Öncelikli yatırımlara sağlanan teşviklerle, özellikle denizyolu ve demiryolu yolcu ve yük taşımacılığı, eğitim, turizm ve madencilik yatırımlarının desteklenmesi hedeflenmektedir. Bu sektörlerdeki yatırımlar, hangi ilde yapıldığına bakılmaksızın, beşinci bölge teşviklerinden yararlandırılacaktır. Eğitim hususunda beşinci bölge desteğinden faydalanacak olan yatırımcı bu alanda ilk kez yapılan teşvik aracılığı ile iller arası sosyal, kültürel ve ekonomik farklılığı ortadan kaldırmaya da yardımcı olacaktır.
Yeni teşvik sistemi hem yerli yatırımcının yatırım yapmasında hem de doğrudan yabancı yatırımcıların ülkeye çekilmesinde aktif bir rol oynayacaktır.

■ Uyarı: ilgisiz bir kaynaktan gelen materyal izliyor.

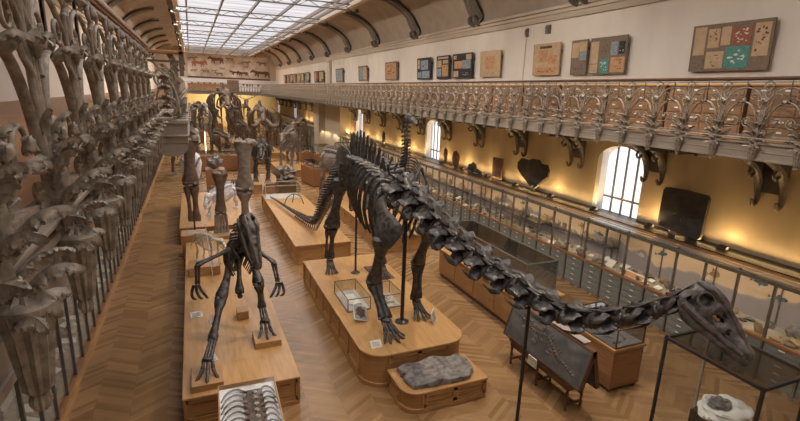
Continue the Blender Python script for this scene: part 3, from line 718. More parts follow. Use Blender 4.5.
board(18.2,19.8,6.75,7.87,'paper','plain pale orange poster with a faded orange map, between black boards and wall cable',
 [(.25,.7,.3,.8,'orange',4),(.1,.9,.06,.2,'paper',10)])
board(20.5,22.4,6.73,7.9,'cardblack','widest black board with orange and blue-grey sheets, right one of three black boards',
 [(.05,.2,.78,.93,'paper',4),(.7,.95,.74,.94,'paper',4),(.1,.5,.40,.70,'orange',6),(.52,.92,.38,.72,'bluegrey',12),(.05,.3,.06,.30,'paper',4),(.4,.9,.1,.25,'cardblack',14)])
board(22.75,24.2,6.73,7.9,'cardblack','middle black board with a tall orange sheet, between two other black boards',
 [(.1,.9,.86,.94,'paper',0),(.45,.9,.10,.6,'orange',6),(.05,.38,.1,.45,'bluegrey',8),(.05,.4,.5,.8,'paper',4),(.5,.9,.65,.8,'paper',4)])
board(24.9,26.7,6.73,7.9,'cardblack','leftmost black board with a large grey-blue sheet at its centre',
 [(.05,.2,.5,.93,'paper',0),(.28,.8,.45,.88,'bluegrey',16),(.05,.3,.05,.35,'bluegrey',6),(.35,.9,.05,.38,'bluegrey',12)])
board(29.8,31.9,6.72,7.9,'card','brown speckled board left of the black boards on the upper right wall',[(.1,.9,.08,.92,'orange',24)])
board(35.7,37.8,6.72,7.85,'card','grey-brown board, second to the left of the black boards',[(.1,.5,.1,.9,'bluegrey',12),(.55,.9,.1,.9,'paper',10)])
board(42.2,44.5,6.7,7.85,'card','darker board beside the wall pier, third to the left of the black boards',[(.1,.9,.1,.9,'bluegrey',14)])
g='distant boards in a close row on the upper right wall'
for y in (49,51.2,55.5,58.4,60.6,63,65.2,67.5,70):
    b=board(y,y+1.9,6.7,7.85,R.choice(['card','ink','card']),'distant brown board in the close row at the far end of the upper right wall',[(.1,.45,.1,.9,R.choice(['paper','orange','bluegrey']),0),(.5,.9,.3,.9,R.choice(['red','paper','card']),0)]); b['group']=g
ts('trim_9',B(XW-.25,XW,45.9,46.9,5.3,8.7).box(XW-.35,XW,45.8,47,8.5,8.7),'cornice',smooth_=False,bevel=.02)
thing(B(-.06,.02,-.12,.12,-.16,.16).box(-.1,-.06,-.09,.09,-.1,.1),'wall_speaker','bonegrey','small grey louvred box high on the right wall, right of its smaller neighbour','box',loc=(XW-.03,15.2,8.42),smooth_=False,bevel=.01)
thing(B(-.06,.02,-.07,.07,-.16,.16).box(-.1,-.06,-.05,.05,-.1,.1),'junction_box','bonegrey','narrow grey box high on the right wall above the cable','box',loc=(XW-.03,16.45,8.42),smooth_=False,bevel=.01)
thing(MB().tube([(XW-.02,16.5,6.4),(XW-.02,16.5,8.3)],.012,6),'wall_cable','cornice','thin grey cable running down the upper right wall','cable')
# mural and far wall
def muralmat():
    m,nt,b=nm('mural_ground'); n=nt.nodes.new('ShaderNodeTexNoise'); n.inputs['Scale'].default_value=.7; n.inputs['Detail'].default_value=8; nt.links.new(tex(nt),n.inputs['Vector'])
    r=ramp(nt,n.outputs[0],[(.3,(.30,.22,.17)),(.5,(.55,.46,.37)),(.7,(.72,.63,.52))]); nt.links.new(r.outputs[0],b.inputs['Base Color']); b.inputs['Roughness'].default_value=.9; return m
MT['mural']=muralmat()
mu=empty('wall_mural','wide painted mural of running animals high on the far end wall','mural',(4,78.98,7.3))
MB().box(-4.2,7.6,-.06,0,0,3.2).build('canvas','mural',mu,smooth_=False)
MB().box(-4.2,7.6,-.10,0,-.22,0).build('lower_frame','ink',mu,smooth_=False)
def beast(L,H,mir,seed):
    rnd=random.Random(seed); P=[(0,.55),(.04,.72),(.10,.80),(.16,.98),(.20,.86),(.34,.74),(.6,.72),(.8,.76),(.93,.70),(1.04,.42),(.98,.42),(.93,.55),(1.0,.02),(.94,.02),(.86,.36),(.80,.02),(.75,.02),(.74,.40),(.45,.36),(.44,.0),(.38,.0),(.36,.36),(.27,.08),(.22,.08),(.27,.45),(.17,.60),(.06,.50)]
    return [((1-a if mir else a)*L,b*H) for a,b in P][::-1 if mir else 1]
for k,(x,z,L_,H_,mir,mt) in enumerate([(-3.6,1.35,2.2,1.1,1,'red'),(-1.4,1.9,2.3,1.2,0,'ink'),(-.6,.15,1.3,.7,0,'card'),(3.3,1.9,1.6,.8,1,'card'),(5.6,1.9,1.6,.8,0,'card'),(-4.1,2.2,1.4,.7,1,'card'),(1.1,2.4,1.2,.6,0,'card'),(1.6,.35,1.5,.8,0,'ink'),(2.6,.25,1.8,.9,0,'ink'),(4.6,.25,3.0,1.2,0,'ink'),(-2.4,.5,1.2,.6,0,'card'),(-3.8,.6,1.0,.5,1,'card'),(-.9,.7,.8,.4,1,'card'),(.2,1.1,.8,.4,0,'card'),(.5,.3,.8,.4,0,'paper'),(2.3,2.2,1.6,.6,0,'paper'),(-2.2,1.6,.8,.4,0,'card'),(3.9,1.4,.6,.6,1,'card')]):
    MB().prism(beast(L_,H_,mir,k),-.075,-.055,'y').xf(Matrix.Translation((x,0,z))).build('painted_animal',mt,mu,smooth_=False)
struct(B(XL,XW,78.9,79,5.32,7.05).build('wall_far','white',smooth_=False))
g='small pictures in a row on the white band of the far wall'
for k,x in enumerate([.3,1.2,2.0,2.8,3.5,4.3,7.6,8.1,8.5,8.9,9.8]):
    e=empty('small_picture','tiny dark picture in the row on the white band under the mural','picture',(x,78.88,6.3),0,g)
    MB().box(-.2,.2,-.02,.0,-.25,.25).build('sheet','label',e,smooth_=False); MB().blob((0,-.03,0),(.12,.01,.15),.6,3,8,6,seed=k).build('figure','ink',e)
dd=struct(B(5.2,6.9,78.8,78.9,5.32,6.95).build('door_1','card',smooth_=False)); B(6.0,6.04,78.78,78.8,5.32,6.9).build('door_seam','ink',dd,smooth_=False)
thing(B(-.3,5.0,74.0,74.5,5.33,6.25).box(-.3,5.0,73.95,74.0,6.2,6.3),'far_gallery_cabinet','redcab','long red-brown cabinet on the far cross gallery, left of the grey door','cabinet',smooth_=False)
# pier at the right
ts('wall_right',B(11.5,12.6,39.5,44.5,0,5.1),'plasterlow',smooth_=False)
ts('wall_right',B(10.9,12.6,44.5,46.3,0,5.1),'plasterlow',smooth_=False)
# ================= bones
def bone(p0,p1,rm,r0,r1,side=(1,0,0),fl=.7,bow=0,n=10):
    """long bone with swollen ends"""
    p0=Vector(p0);p1=Vector(p1);d=p1-p0;L=d.length;s=Vector(side)
    mb=MB(); ts_=[0,.03,.09,.2,.35,.5,.65,.8,.9,.97,1]
    rr=[.55*r0,.92*r0,r0,(r0+rm)*.52,rm*1.05,rm,rm*1.05,(r1+rm)*.52,r1,.92*r1,.55*r1]
    pts=[p0+d*t+s*bow*math.sin(PI*t) for t in ts_]
    mb.tube(pts,[(r,r*fl) if i not in(4,5,6) else (r,r*.85) for i,r in enumerate(rr)],n,up=s.cross(d).normalized() if s.cross(d).length>1e-3 else (0,1,0))
    q=s.normalized() if s.length else Vector((1,0,0))
    for e,r in ((p0+d*.03,r0),(p1-d*.03,r1)):
        for k in (-1,1): mb.blob(e+q*k*r*.5,(r*.5,r*.6,r*.42),.15,2,10,7,seed=k)
    return mb.jitter(rm*.12,4/max(L,.3),seed=L)
def frame(o,y,up=(0,0,1)):
    y=Vector(y).normalized(); x=y.cross(Vector(up)).normalized(); z=x.cross(y)
    m=Matrix((x,y,z)).transposed().to_4x4(); m.translation=Vector(o); return m
def vertebra(L,r,hs,tw,kind='back',seed=0,bif=0,td=0,sl=-.2):
    """local +Y forward, +Z up"""
    mb=MB(); rnd=random.Random(seed)
    h=L*.5
    n0=0
    mb.tube([(0,-h,0),(0,-h*.86,0),(0,-h*.4,0),(0,0,0),(0,h*.5,0),(0,h*.85,0),(0,h*1.04,0)],[(r*.9,r*.85),(r,r*.95),(r*.72,r*.66),(r*.6,r*.58),(r*.7,r*.66),(r*.88,r*.85),(r*.45,r*.45)],18 if kind=='neck' else 12,up=(0,0,1),sub=3 if kind=='neck' else 0)
    # arch
    mb.tube([(0,-h*.7,r*.8),(0,0,r*1.25),(0,h*.7,r*.8)],[(r*.5,r*.4),(r*.62,r*.55),(r*.5,r*.4)],8)
    z0=r*1.0
    if hs>0:
        if bif:
            for s in (-1,1): mb.tube([(0,-h*.1,z0),(s*r*.45,-h*.15,z0+hs*.5),(s*r*.85,h*.05,z0+hs)],[(r*.32,h*.6),(r*.16,h*.5),(r*.2,h*.34)],8,up=(0,1,0),sub=2)
        else:
            mb.tube([(0,0,z0),(0,hs*sl*.4,z0+hs*.5),(0,hs*sl,z0+hs*.92),(0,hs*sl,z0+hs)],[(r*.3,h*.55),(r*.16,h*.26),(r*.26,h*.32),(r*.16,h*.22)],8,up=(0,1,0),sub=2)
            for s in (-1,1): mb.tube([(s*r*.4,0,z0+.1*r),(s*r*.3,hs*sl*.5,z0+hs*.45),(s*.02,hs*sl,z0+hs*.85)],[r*.14,r*.09,r*.1],6)
    if tw>0:
        for s in (-1,1):
            a=Vector((s*r*.5,0,r*.75+ (r*.4 if kind=='back' else 0))); b=Vector((s*(r+tw)*.62,-h*.1,a.z+td*.4+ (tw*.12 if kind=='back' else 0))); c=Vector((s*(r+tw),-h*.15,a.z+td))
            mb.tube([a,b,c,c+Vector((s*.03,0,-.03))],[(h*.65,r*.34),(h*.42,r*.2),(h*.5,r*.22),(h*.2,r*.1)],8,up=(0,0,1),sub=2)
            # zygapophyses
            mb.tube([(s*r*.4,0,r*1.1),(s*r*.7,h*.7,r*1.3),(s*r*.75,h*1.25,r*1.35)],[(r*.26,r*.2),(r*.2,r*.14),(r*.24,r*.08)],7,up=(0,0,1))
            mb.tube([(s*r*.4,0,r*1.1),(s*r*.6,-h*.7,r*1.55),(s*r*.7,-h*1.1,r*1.5)],[(r*.26,r*.2),(r*.2,r*.14),(r*.24,r*.1)],7,up=(0,0,1))
    if kind=='neck':
        for s in (-1,1):
            mb.tube([(s*r*.5,h*.5,-r*.3),(s*r*1.15,h*.35,-r*1.0),(s*r*1.1,-h*.3,-r*1.25),(s*r*.95,-h*.95,-r*1.15)],[(r*.3,r*.2),(r*.3,r*.16),(r*.16,r*.1),(r*.05,r*.05)],7,up=(0,0,1),sub=2)
            mb.tube([(s*r*.3,0,0),(s*r*1.2,h*.3,-r*.55),(s*r*1.15,h*.7,-r*.8)],[(h*.5,r*.15),(h*.4,r*.2),(r*.15,r*.15)],7,sub=2)
    if kind=='neck':
        for s in (-1,1): mb.dent((s*r*.75,h*.1,0),r*.55,r*.45,(-s,0,0))
        mb.dent((0,h*1.0,0),r*.6,r*.3,(0,-1,0))
    mb.jitter(r*.13,5.5/max(r*6,.5),seed)
    return mb
def crv(pts,n):
    """n points evenly along a smooth curve plus tangents"""
    P,_=smooth([Vector(p) for p in pts],[1]*len(pts),14)
    d=[0]
    for a,b in zip(P,P[1:]): d.append(d[-1]+(b-a).length)
    out=[]
    for k in range(n):
        s=d[-1]*k/(n-1); i=0
        while i<len(d)-2 and d[i+1]<s: i+=1
        t=(s-d[i])/max(1e-6,d[i+1]-d[i]); p=P[i].lerp(P[i+1],t); a=P[max(0,i-3)]; b=P[min(len(P)-1,i+4)]
        out.append((p,(b-a).normalized()))
    return out,d[-1]
def foot(c,fwd,L,W,n,mat,root,name,claws=(1,1,1),h=.3,up0=None):
    """splayed toes from an ankle/wrist point down to the ground"""
    mb=MB(); c=Vector(c); f=Vector(fwd).normalized(); s=f.cross(Vector((0,0,1)))
    for k in range(n):
        a=(k-(n-1)/2)/max(1,(n-1)/2)
        dirv=(f*1+s*a*W).normalized(); ll=L*(1-.15*abs(a))
        b0=c+s*a*L*.16+Vector((0,0,-h*.1)); b1=c+dirv*ll*.45+Vector((0,0,-h*.55)); b2=c+dirv*ll*.75+Vector((0,0,-h*.88)); b3=c+dirv*ll*1.0+Vector((0,0,-h*1.0))
        r=L*.075
        mb.tube([b0,b0.lerp(b1,.15),b0.lerp(b1,.5),b0.lerp(b1,.88),b1],[r*.8,r*1.25,r*.75,r*1.2,r*.8],8)
        mb.tube([b1,b1.lerp(b2,.2),b1.lerp(b2,.6),b2],[r*.9,r*1.1,r*.75,r*.95],8)
        mb.tube([b2,b2.lerp(b3,.4),b3+Vector((0,0,r*.2))],[r*.95,r*.9,r*.25],8)
    mb.blob(c+Vector((0,0,-h*.05)),(L*.22,L*.2,L*.12),.3,3,12,8)
    return wp(mb,name,mat,root)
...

Bu amaçla, yabancı yatırımcılara daha cazip fırsatlar ve kolaylıklar sağlayan diğer gelişmekte olan ve yükselen piyasalar içinde yer alan ülkeler ile rekabet edebilmek için bedelsiz arazi tahsisleri, vergisiz dönemler, gümrük vergilerinde muafiyetler ve sigorta primlerinde işveren paylarının devlet tarafından ödenmesi gibi bir takım teşvikler ve kolaylıklar sağlanmıştır. Bunun da, Türkiye'de hem cari açığın finansmanına katkı sağlaması hem de teknoloji-yoğun ve katma değeri yüksek ürünlerin üretimini artırması beklenmektedir. Sonuç olarak, yeni teşvik paketinin 61 kritere göre belirlenmesi ve bu kriterlerin dinamik bir şekilde sürekli güncellenecek olması adil ve ihtiyacı karşılamaya yönelik bir teşvik sistemi oluşturulduğunun göstergesidir. Yeni teşvik sisteminin devreye girmesi ile beraber, söz konusu teşviklerin etkinliği-verimliliği ölçülmeli ve sürdürülebilirliği mutlaka izlenmelidir. Bu konuda, illerin içinde bulunduğu Kalkınma Ajans'ları ile teşvik sistemi mutlaka irtibatlandırılmalıdır. Bu yüzden Kalkınma Ajans'larına önemli görev ve sorumluluklar düşmektedir. Kalkınma Ajans'ları da verilecek olan teşviklerin uygulamasını izlemeli ve ortaya çıkan durumun nitel ve nicel analizini gerçekleştirip karar vericilere zamanında gerekli geri bildirimleri sağlamalıdır. Bu da teşviklerin uygulama süreci ve etkinliği konusunda önemli ipuçları verecektir.